Le trajet en train de Haider dans "Joyland"
© Condor Distribution

Pourtant, après les allégories faciles et les banalités d’usage, après un film qui sert notamment quelques scènes de « respiration » narrative en forme de tableaux dansés filmés in extenso, la fin de Joyland se dirige sans prévenir dans une autre direction, et finit même par suggérer que le sujet même du film se trouvait ailleurs, loin de l’évidence brandie par la facilité du film à sujet. Il faut là encore creuser plus loin, et dépasser l’impression que Joyland bascule dans le film coup-de-poing, lorsque l’un de ses protagonistes - Mumtaz, la femme de Haider – se suicide, emportant avec elle l’enfant dont elle était enceinte. Car l’enchaînement des scènes suivant ce rebondissement a priori douteux, semble amener une tentative du film de se sortir des ornières qu’il s’est lui-même créées, pour mieux s’élever à un autre niveau de lecture, voire même prétendre à une émotion inespérée, une épiphanie inattendue.

Après l’enterrement de sa femme, Haider quitte le domicile familial, et prend le train. Dans la scène suivante, on le voit arriver de nuit devant une porte à laquelle il frappe. Et derrière celle-ci, ce n’est autre que sa femme décédée qui lui ouvre, ce qui produit forcément un effet de vertige sur le spectateur, celui-ci se rendant compte l’espace d’un instant qu’il est devant un flashback, là où la scène précédente, le trajet en train, induisait plutôt l’idée d’une continuité narrative linéaire. Cet éclair-là, cette seconde-là, produit plus d’émotions que tout ce qui aura précédé, même si on ne peut évidemment pas exclure le fait que cette scène ne puisse exister sans ce qui a précédé, voire sans une forme d’empathie pour les personnages, préalablement établie. Suite à la scène de flashback, dans laquelle Haider, promis à Mumtaz par les règles d’un mariage arrangé, s’est donc rendu jusque chez sa promise, nuitamment, pour la rencontrer, arrive la scène finale, dans laquelle Haider s’enfonce torse-nu dans une mer agitée. On peut y voir bien entendu l’expression de la culpabilité de Haider et son propre suicide, suite à celui de sa femme, mais l’enchainement des scènes que proposent les dernières minutes de Joyland invite plutôt à une lecture plus sensorielle et sensible de cette fin.

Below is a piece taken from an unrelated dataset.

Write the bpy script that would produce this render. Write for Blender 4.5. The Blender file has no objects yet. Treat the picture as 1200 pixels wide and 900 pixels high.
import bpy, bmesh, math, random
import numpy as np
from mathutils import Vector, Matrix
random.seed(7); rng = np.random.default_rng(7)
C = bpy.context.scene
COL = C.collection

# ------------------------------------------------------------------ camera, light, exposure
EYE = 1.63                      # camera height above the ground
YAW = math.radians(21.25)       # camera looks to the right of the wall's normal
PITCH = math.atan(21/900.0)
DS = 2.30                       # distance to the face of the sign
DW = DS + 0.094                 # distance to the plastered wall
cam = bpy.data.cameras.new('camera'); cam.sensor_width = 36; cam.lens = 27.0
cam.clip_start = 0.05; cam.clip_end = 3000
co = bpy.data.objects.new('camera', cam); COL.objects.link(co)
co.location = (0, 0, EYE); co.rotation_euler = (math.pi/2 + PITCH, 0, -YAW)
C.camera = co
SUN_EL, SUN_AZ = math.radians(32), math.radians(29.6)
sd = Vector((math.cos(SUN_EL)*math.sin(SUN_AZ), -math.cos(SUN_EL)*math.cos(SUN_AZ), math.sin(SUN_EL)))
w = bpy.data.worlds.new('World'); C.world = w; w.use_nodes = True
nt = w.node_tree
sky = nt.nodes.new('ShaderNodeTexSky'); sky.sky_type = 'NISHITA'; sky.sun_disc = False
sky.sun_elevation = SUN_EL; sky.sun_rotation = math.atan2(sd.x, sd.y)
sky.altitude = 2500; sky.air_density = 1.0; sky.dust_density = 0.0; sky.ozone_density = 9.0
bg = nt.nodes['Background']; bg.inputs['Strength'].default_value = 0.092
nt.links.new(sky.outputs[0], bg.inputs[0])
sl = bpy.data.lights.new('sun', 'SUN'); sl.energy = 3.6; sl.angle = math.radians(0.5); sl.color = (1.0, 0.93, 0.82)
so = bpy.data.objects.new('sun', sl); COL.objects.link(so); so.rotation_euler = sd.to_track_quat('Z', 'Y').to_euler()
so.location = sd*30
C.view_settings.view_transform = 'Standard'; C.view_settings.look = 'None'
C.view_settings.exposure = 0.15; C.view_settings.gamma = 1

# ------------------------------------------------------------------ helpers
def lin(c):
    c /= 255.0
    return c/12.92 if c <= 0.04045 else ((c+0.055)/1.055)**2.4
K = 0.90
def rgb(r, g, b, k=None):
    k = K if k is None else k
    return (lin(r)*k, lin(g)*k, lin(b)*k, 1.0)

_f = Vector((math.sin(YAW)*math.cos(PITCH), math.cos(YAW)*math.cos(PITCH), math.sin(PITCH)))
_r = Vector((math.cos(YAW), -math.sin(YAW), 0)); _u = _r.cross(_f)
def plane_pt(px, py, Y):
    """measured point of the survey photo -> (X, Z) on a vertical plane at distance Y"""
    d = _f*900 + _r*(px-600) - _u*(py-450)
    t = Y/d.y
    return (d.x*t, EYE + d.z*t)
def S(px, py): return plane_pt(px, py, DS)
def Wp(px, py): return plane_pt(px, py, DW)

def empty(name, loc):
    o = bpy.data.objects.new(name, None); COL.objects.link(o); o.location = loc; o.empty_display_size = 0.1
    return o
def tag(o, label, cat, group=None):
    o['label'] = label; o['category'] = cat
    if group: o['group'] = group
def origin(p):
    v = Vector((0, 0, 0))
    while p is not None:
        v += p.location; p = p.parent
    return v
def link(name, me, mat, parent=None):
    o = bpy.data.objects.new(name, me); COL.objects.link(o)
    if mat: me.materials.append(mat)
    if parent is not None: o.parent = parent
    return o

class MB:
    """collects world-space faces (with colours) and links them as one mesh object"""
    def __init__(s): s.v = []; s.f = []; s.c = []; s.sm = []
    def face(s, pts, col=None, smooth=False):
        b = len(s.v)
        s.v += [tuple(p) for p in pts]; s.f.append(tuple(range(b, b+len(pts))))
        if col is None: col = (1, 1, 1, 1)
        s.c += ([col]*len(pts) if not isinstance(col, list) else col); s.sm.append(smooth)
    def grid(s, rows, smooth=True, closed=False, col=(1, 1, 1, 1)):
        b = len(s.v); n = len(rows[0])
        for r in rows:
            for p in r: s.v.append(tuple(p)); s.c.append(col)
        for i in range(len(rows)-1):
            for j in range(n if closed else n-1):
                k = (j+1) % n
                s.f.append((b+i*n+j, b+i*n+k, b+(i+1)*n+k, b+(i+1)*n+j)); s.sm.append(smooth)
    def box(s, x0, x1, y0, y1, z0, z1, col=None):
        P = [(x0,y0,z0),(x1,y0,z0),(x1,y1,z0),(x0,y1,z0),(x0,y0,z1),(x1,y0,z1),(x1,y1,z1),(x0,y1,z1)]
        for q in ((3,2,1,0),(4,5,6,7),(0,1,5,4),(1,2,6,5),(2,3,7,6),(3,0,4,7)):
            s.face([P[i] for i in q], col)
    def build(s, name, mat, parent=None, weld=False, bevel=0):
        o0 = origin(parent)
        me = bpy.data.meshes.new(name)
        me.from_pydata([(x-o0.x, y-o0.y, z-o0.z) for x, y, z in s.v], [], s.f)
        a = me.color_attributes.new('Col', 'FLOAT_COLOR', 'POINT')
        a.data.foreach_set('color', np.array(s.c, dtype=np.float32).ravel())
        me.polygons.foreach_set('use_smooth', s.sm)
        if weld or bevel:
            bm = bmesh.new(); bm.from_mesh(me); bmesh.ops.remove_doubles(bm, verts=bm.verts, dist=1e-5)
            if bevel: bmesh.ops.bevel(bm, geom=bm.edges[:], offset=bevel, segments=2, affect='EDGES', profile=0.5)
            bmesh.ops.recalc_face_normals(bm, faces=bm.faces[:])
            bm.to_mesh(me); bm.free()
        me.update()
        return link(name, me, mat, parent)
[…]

Rétrospectivement, l’émotion procurée par la scène de flashback vient surtout du fait qu’elle semble s’extraire de l’espace-temps du film, qu’elle est antérieure aux événements de celui-ci, comme si une machine à remonter le temps avait été prise par Haider dans un but de guérison, de réparation de ce qui s’est déroulé et qui a été montré par le film. Au-delà du fil narratif de Joyland, de son académisme et de son sujet évident, ostentatoire, il y avait aussi des personnages, qui existaient au-delà des fonctions scénaristiques qu’ils incarnaient. Des êtres humains avec un passé, une histoire, des émotions…. Et si Joyland, esthétiquement et narrativement, n’échappe pas vraiment à sa condition de film-exemple, de film-sujet, il parvient néanmoins à sauver deux de ses personnages avant sa conclusion, ce qui n’est déjà pas si mal.